Robin (who still struggles with clothing conventions, but more philosophically these days) could always tell if I was having a hard time. Even more surprising, this child seemed to know how to soothe me. He was making a lot of “comic books” at the time and he made one for me on one of these visits home.

It featured a little bear who was trying to paint a picture. She worked very hard but it wasn’t turning out. At one point the bear cries tears of frustration over the struggle, but she bravely persists in her efforts. Eventually the bear triumphs and happily proclaims it to be beautiful. In the tale of this little bear, I saw reflected my long hours bent over a project, fighting through the tears of doubt, blindly groping towards the sublime.

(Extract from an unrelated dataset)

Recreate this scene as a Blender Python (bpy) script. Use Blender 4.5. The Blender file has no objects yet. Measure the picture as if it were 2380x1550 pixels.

It’s a common enough story- a hero’s journey in miniature- but in that way stories are more precious when they’re personal, my brother had listened to the spaces between my words and actions and drawn this story out. This small allegory had been distilled for me. My brother could see my struggles perched on my shoulders every time I tried to shake them and come home. I also knew he could also see my belief in the light at the end of the tunnel, the faith that satisfaction would be found upon accomplishing the beautiful. That feeling of being seen is a powerful feeling, even (or perhaps especially) coming from an eight year old, and it propped me up. My brother had learned from watching me that art is hard and art is worth it. I had learned this same lesson back from him in the tale of this bear who persists through her tears in search of the sublime.

*Insight for those of you hard on young people who don’t know how to cook- if their family taught them how to cook, they probably taught them how to cook *for that whole family* which is different from cooking for *just one’s self*. For years I could not manage to cook for less than six people at a time, which meant food was constantly going bad in my fridge, which led to eating the chips and dip for dinner people laugh at college students for.